Starting Your Own RS-Style Auto Detailing Business
If you're thinking about starting a detailing business, the entry point is genuinely low compared to most service businesses. Here's what a realistic starter setup looks like:
Essential equipment: - Pressure washer: Sun Joe SPX3001 or Ryobi 1600 PSI Electric Pressure Washer ($150-200) - Foam cannon: Chemical Guys TORQ Professional Foam Cannon ($50) - DA polisher: Griots Garage G9 Random Orbital Polisher ($230) or Chemical Guys TORQX ($150) - Wet/dry vacuum: Shop-Vac 5-gallon ($60) - Microfiber towels: Rag Company Eagle Edgeless 350 GSM (pack of 24, ~$45) - Two wash buckets with dirt trap grit guards
Starting supplies: - Wash soap: Chemical Guys Mr. Pink Super Suds Car Wash Soap - Iron decontaminant: CarPro Iron X or Chemical Guys Decon Pro - Clay bar: Meguiar's Smooth Surface Clay Bar Kit - Compound: Meguiar's M100 Mirror Glaze Professional Compound - Polish: Meguiar's M205 Ultra Finishing Polish - Wax: Collinite 845 Insulator Wax - Interior cleaner: Chemical Guys SPI_208_16 Total Interior Cleaner
That starter kit runs roughly $600-800 all-in. The polisher is the largest single expense.
Pricing Your Services
A basic exterior wash and wax on a sedan: $75-100. A full correction detail: $250-450. Interior and exterior together: $150-250 at the entry level, $400-600 for premium work. Adjust upward for SUVs and trucks by 20-30%.

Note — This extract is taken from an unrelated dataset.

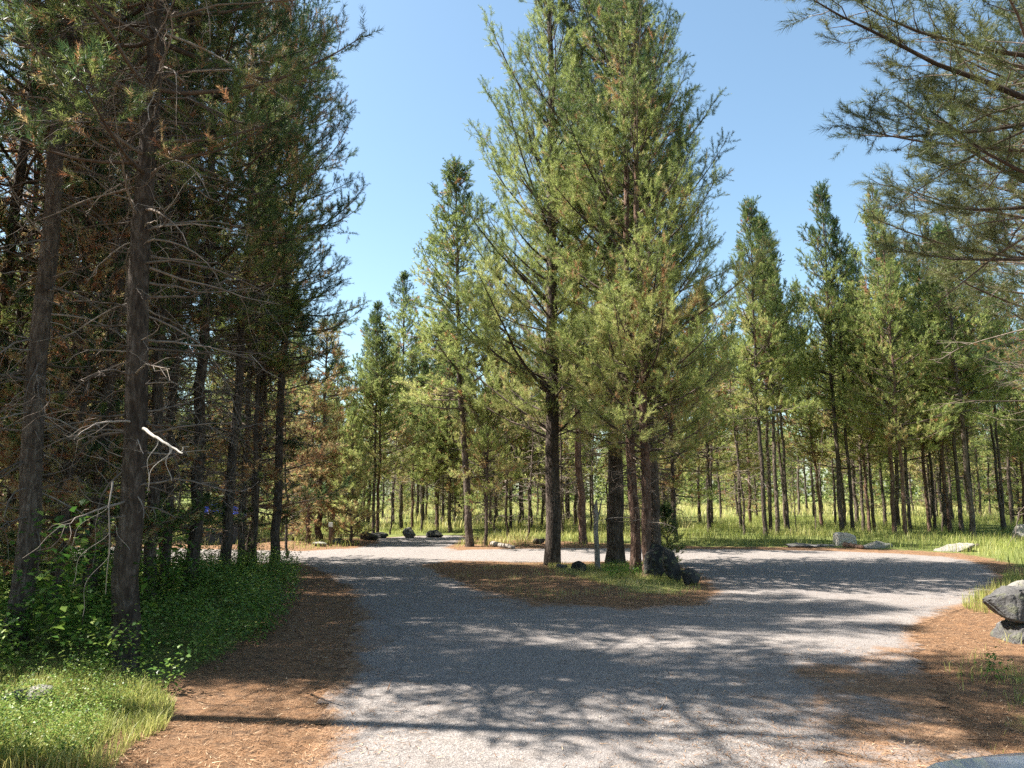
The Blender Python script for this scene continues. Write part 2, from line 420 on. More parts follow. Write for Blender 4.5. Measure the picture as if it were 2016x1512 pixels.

Underpricing is a common mistake for new detailers. Charging $50 for a full detail means you're working for $5-8/hour and burning through supplies without covering equipment costs. Price to cover your time at $30-50/hour plus materials, plus equipment depreciation.
The Wax and Sealant Question
One decision every shop has to make is what protection products to use. Customers ask about this, and your answer shapes their trust in you.
Carnauba wax like Collinite 845 or Meguiar's M26 Hi-Tech Yellow Wax provides a warm, deep finish and is easy to apply and remove. It lasts 2-3 months. Good for regular maintenance customers.
Synthetic paint sealants like Wolfgang Deep Gloss Paint Sealant 3.0 or Meguiar's M21 Synthetic Sealant bond to the paint more durably and last 6-12 months. Better value for customers who want longer intervals between visits.
Ceramic coatings are the premium tier. Products like Gyeon Quartz Mohs or CARPRO Cquartz UK 3.0 require significant prep work but provide 2-5 years of protection. Charging $700-1,500 for a ceramic package is realistic in most markets.
Stocking the right auto car wax products for different customer needs and budgets is part of running a professional shop, not just a one-product-for-everyone approach.
Building Repeat Business as a Detailer
One-time customers are less valuable than repeat customers who come back quarterly or biannually. Building a loyal base means:
- Sending follow-up messages 3-4 months after a visit reminding customers it's time for a maintenance detail
- Offering a small discount on package bookings (booking interior + exterior together vs. Separately)
- Keeping a customer vehicle log that tracks what was done on each visit so you can reference it and show customers you remember their car's history
- Following up after any correction work to ask how the customer feels about the results
Referrals are the most valuable source of new business for a local detailer. A customer who raves to a friend generates the highest-quality new leads because social trust does the selling for you.
FAQ
What should I ask a detailer before booking? Ask what the process includes step by step, what products they use, how long the service takes, and whether there are any pre-existing issues you should document together. A detailer willing to walk through this in detail is usually one worth trusting.
How much does a full auto detail typically cost? For a midsize sedan, $150-250 for a basic interior and exterior clean, $300-500 for paint correction with sealant, and $700-1,500 for a full correction plus ceramic coating. Prices vary by region, with urban markets typically 20-40% higher than rural areas.
Can a detailer damage my car? Yes, if they use the wrong products or technique. Aggressive compounds on thin clear coats can cut through. Alkaline cleaners on leather can dry it out. A detailer who doesn't check paint thickness before polishing is taking a risk. This is why researching and asking questions before booking matters.
What's a reasonable schedule for regular detailing? For most daily drivers, a full exterior detail every 6 months and an interior clean every 3 months is reasonable. If you have kids, pets, or eat in the car, quarterly interior service makes more sense. Paint correction is needed every 2-4 years depending on washing habits.
The Bottom Line
A quality auto detailing shop, whether it's called RS Auto Detailing or something else entirely, is defined by process and product knowledge rather than by signage. Ask the right questions before you book, understand what each step in the service involves, and don't confuse a thorough detail with a quick wash. The price difference between a cheap service and a proper one is real, but so is the difference in results.
If you're starting a detailing business, the fundamentals are straightforward: use professional products, price your work honestly, document your results, and build relationships with customers who come back regularly.